El imponente pináculo de piedra de Punta Goloritzè que preside la cala en uno de sus flancos, frente a la Punta Caroddi, es en realidad la verdadera razón de ser de este llamativo sobrenombre. Un monolito que se alza como una aguja hacia el cielo emulando a las más afiladas catedrales góticas. Un templo natural que domina todo el golfo de Orosei y las montañas del Supramonte desde su elevada y privilegiada posición.
A la llegada, la vista es simplemente sobrecogedora. Un pequeño espacio de arena blanca y piedras pulidas se abre a un mar que va del turquesa al azul zafiro. Las aguas son tan claras que se puede ver hasta el último guijarro en el fondo, y los peces nadan sin temor, acostumbrados a la calma de un entorno protegido. En el lateral derecho de la cala se alza la aguja calcárea de unos 150 metros de altura que se ha convertido en el símbolo del lugar y en un reto para los escaladores más experimentados. Junto al monolito, en el extremo de la Punta Goloriztè, se une al espectáculo visual un precioso arco de piedra por cuya apertura suelen atravesar las embarcaciones en un ejercicio casi sagrado.
Un Monumento Natural
Situada en Baunei, en la costa central del occidente de la isla, donde las montañas del Supramonte caen abruptamente sobre el mar Tirreno, este tesoro natural esculpido por la naturaleza y declarado Monumento Nacional no es solo una playa paradisíaca, es una de las playas más bonitas del mundo.

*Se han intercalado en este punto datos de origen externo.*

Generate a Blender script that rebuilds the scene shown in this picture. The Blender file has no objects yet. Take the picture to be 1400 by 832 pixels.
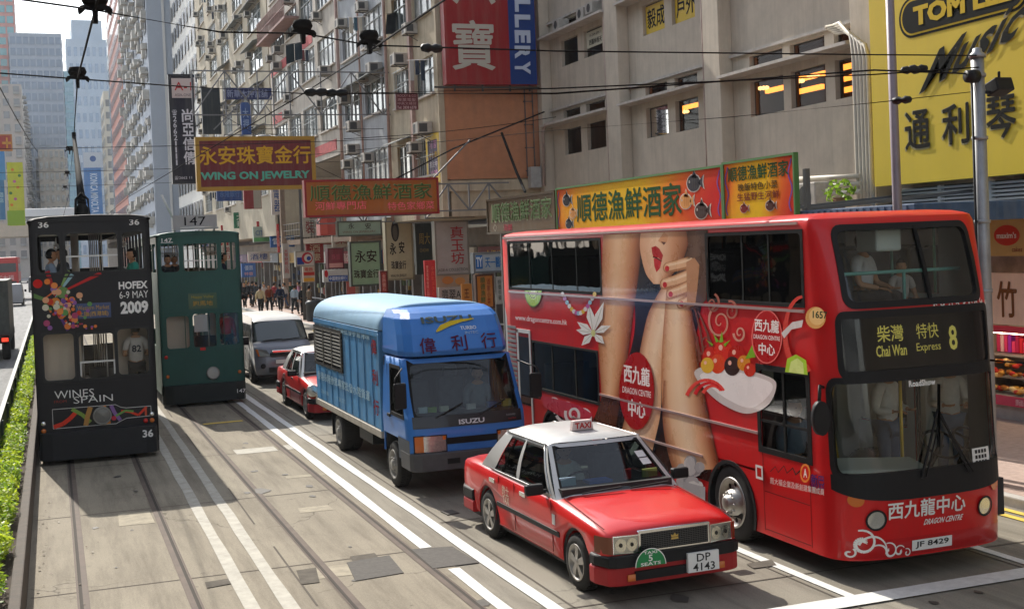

La sensación de estar en ella no se parece a la de otros muchos arenales de bella factura. No hay música, ni aglomeraciones, ni bullicio. Hay, en cambio, una calma profunda, casi espiritual. Muchos visitantes la describen como una experiencia transformadora favorecida por la grandiosidad del paisaje circundante.

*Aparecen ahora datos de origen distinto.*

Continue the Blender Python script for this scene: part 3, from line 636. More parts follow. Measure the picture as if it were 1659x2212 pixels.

El hecho de que su acceso no sea posible por carretera ha favorecido su aire salvaje y protegido del turismo masivo que ha transformado otros espacios de este tipo a lo largo y ancho del Mediterráneo. Unos pocos llegan hasta ella en embarcación – si bien el desembarco no está permitido sin autorización -, pero la mayoría lo hace recorriendo un sendero a pie desde el Altiplano del Golfo. Además, el lugar está protegido y la entrada al parque está restringida y limitada.
Declarada Monumento Nacional desde hace dos décadas, su modelo de protección ha sido puesto como ejemplo de turismo sostenible de las costas italianas y contrasta con otras zonas más concurridas de la isla.